Der BFW steht für rund 70 Prozent des aktuell in Hamburg realisierten Wohnungsneubaus. Er ist, unter anderem bei den Wohnbauoffensiven, ein wichtiger Vertragspartner Hamburgs. Es ist mir unbegreiflich, wie man in einer solchen Situation so mit einem solchen Angebot umgehen kann und dass man einen wichtigen Vertragspartner der Stadt in dieser Art und Weise vor den Kopf stößt. Dafür fehlt mir jedes Verständnis.

(Beifall bei der SPD)

Wenn der Senat im Wohnungsbau noch irgendwelche ernsthaften Ziele hätte, dann wäre er mit dem BFW an dieser Stelle so nicht umgegangen.

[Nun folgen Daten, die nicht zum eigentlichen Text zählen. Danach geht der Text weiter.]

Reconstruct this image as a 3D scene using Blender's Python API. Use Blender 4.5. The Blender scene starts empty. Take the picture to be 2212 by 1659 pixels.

Im Übrigen ist es auch nicht so, dass, wie gern behauptet wird, auf den Flächen kein Wohnungsbau möglich sei. Wir haben das in den Ausschussberatungen vertieft und inzwischen liegen auch Antworten auf Kleine Anfragen vor. Auf vier der sechs Baufelder, um die es geht, ist Wohnungsbau möglich. Er ist schwierig und zum Teil mit Einschränkungen, wie es auch anderswo in der Stadt der Fall ist, aber er ist möglich.

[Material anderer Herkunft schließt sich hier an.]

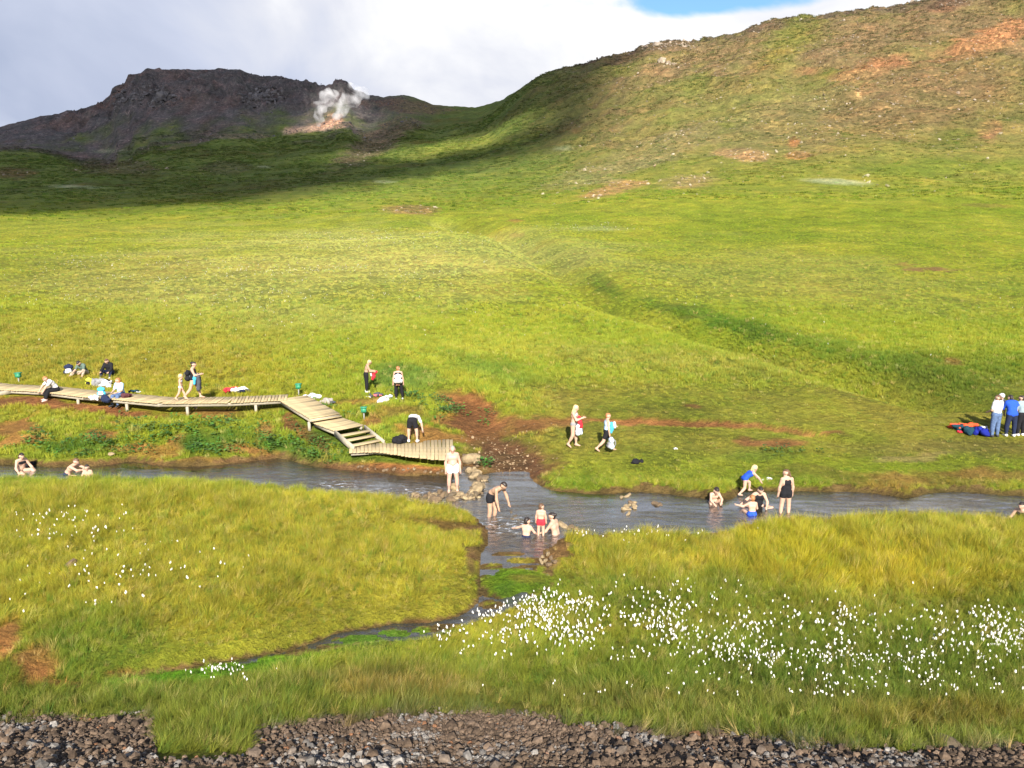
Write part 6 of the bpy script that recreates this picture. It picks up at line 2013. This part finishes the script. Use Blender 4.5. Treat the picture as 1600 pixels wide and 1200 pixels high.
        c.location = (0, 0, hgt + .227)


build_clutter()


# ------------------------------------------------------------------ fumarole steam on the mountain
def build_steam():
    x0, y0, z0 = hit(505, 192)
    S = (y0 * math.cos(PITCH)) / FPX            # metres per photograph pixel there

    def at(u, v):
        return V3((u - 505) * S, -6, (192 - v) * S)
    base = V3(x0, y0 - 4, z0)
    pr = []
    for pts in ([(503, 196, 3.5), (502, 186, 5), (505, 176, 7), (512, 166, 9), (520, 157, 9), (527, 152, 7)],
                [(524, 192, 3.5), (531, 184, 5), (538, 176, 7), (545, 167, 9), (553, 159, 11), (564, 153, 9), (573, 151, 6)],
                [(547, 165, 6), (549, 152, 7), (552, 143, 5)]):
        for (u1, v1, r1), (u2, v2, r2) in zip(pts[:-1], pts[1:]):
            pr.append((at(u1, v1), at(u2, v2), r1 * S, r2 * S))
    m = bpy.data.materials.new('steam')
    m.use_nodes = True
    nt = m.node_tree
    nt.nodes.remove(nt.nodes['Principled BSDF'])
    pv = nd(nt, 'ShaderNodeVolumePrincipled')
    pv.inputs['Color'].default_value = (.99, .99, 1, 1)
    pv.inputs['Anisotropy'].default_value = .0
    tc = nt.nodes.new('ShaderNodeTexCoord')
    n = nd(nt, 'ShaderNodeTexNoise', i_Scale=.11, i_Detail=7, i_Roughness=.66, i_Distortion=.6)
    nt.links.new(tc.outputs['Object'], n.inputs['Vector'])
    mr = nd(nt, 'ShaderNodeMapRange')
    for i, val in ((1, .43), (2, .70), (3, 0), (4, .20)):
        mr.inputs[i].default_value = val
    nt.links.new(n.outputs[0], mr.inputs[0])
    nt.links.new(mr.outputs[0], pv.inputs['Density'])
    nt.links.new(pv.outputs[0], nt.nodes['Material Output'].inputs['Volume'])
    V, Q = capsules([(a, b, ra * 1.25, rb * 1.25) for a, b, ra, rb in pr], 4 * S, 1.4, 3.0, 8, 3)
    o = link('steam', mesh_np('steam', V, Q), m, None, True)
    o.location = base
    tag(o, kind='stuff')


build_steam()


build_grass()
build_leafy()
build_flowers()
build_stones()
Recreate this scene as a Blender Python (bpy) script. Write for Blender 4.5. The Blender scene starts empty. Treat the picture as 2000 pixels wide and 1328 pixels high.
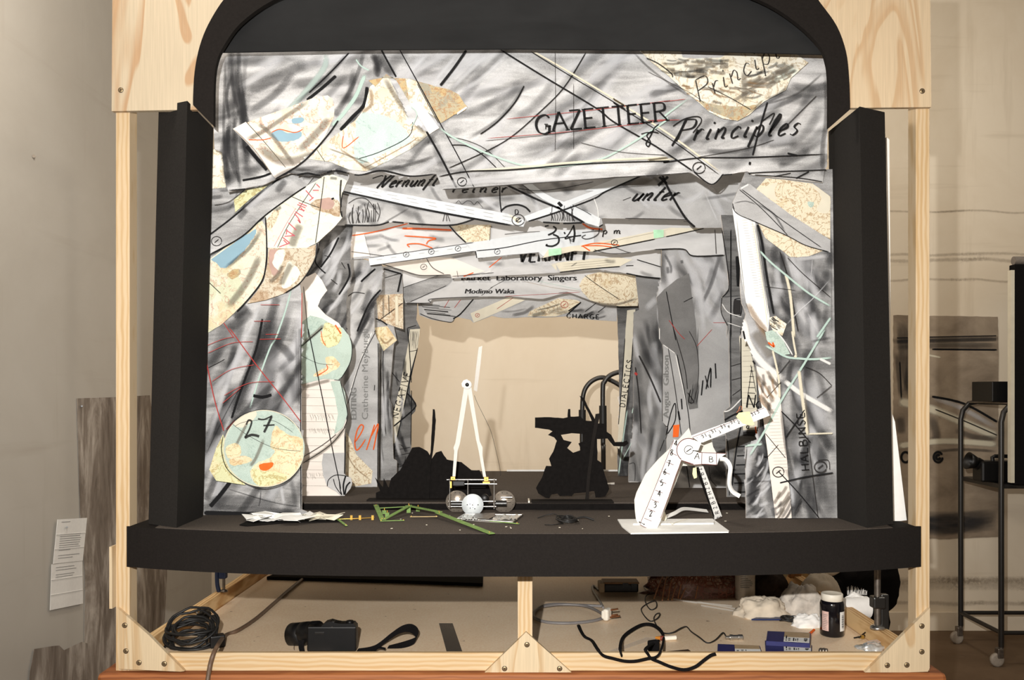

Richtig ist natürlich, dass es mit Risiken verbunden ist, wenn man das Projekt an einer solchen Stelle mit dem bisherigen Partner abbricht und es auf eine andere Grundlage stellt, um es mit neuen Partnern fortzusetzen. Das ist kein einfacher Prozess, aber es bieten sich auch erhebliche Chancen. Es ist die Chance, dieses Projekt auf eine funktionierende Grundlage zu stellen und die Hamburger Immobilienwirtschaft, insbesondere die Wohnungswirtschaft, mit einzubinden. Es ist die Chance, aufgrund des höheren Wohnungsanteils eine Nutzung zu erhalten, der auch eine Nachfrage gegenübersteht und die deswegen realisiert wird und nicht auf staatliche Subventionen angewiesen ist. Und schließlich ist es die Chance auf ein urbaneres, vielfältiges und lebendiges Überseequartier. Das sind die Chancen, die Sie heute vertun und die Sie nicht einmal prüfen wollen. Ich glaube, das ist ein schwerer Fehler.– Vielen Dank.

(Beifall bei der SPD)

Das Wort bekommt Herr Roock.

Herr Präsident, meine Damen und Herren! Herr Grote, genau diesen Beitrag habe ich von Ihnen erwartet. Durch mehrfaches Wiederholen von absurden Vorwürfen werden Sie nicht glaubwürdiger. Sie schaden damit nicht nur dem Projekt, sondern Hamburg insgesamt.

(Beifall bei der CDU und der GAL)

Ich werde im Einzelnen noch darauf zu sprechen kommen.

Wir haben diese Drucksache sehr ausführlich im Stadtentwicklungsausschuss und im Haushaltsausschuss beraten, drei Stunden im Stadtentwicklungsausschuss und drei Stunden im Haushaltsausschuss.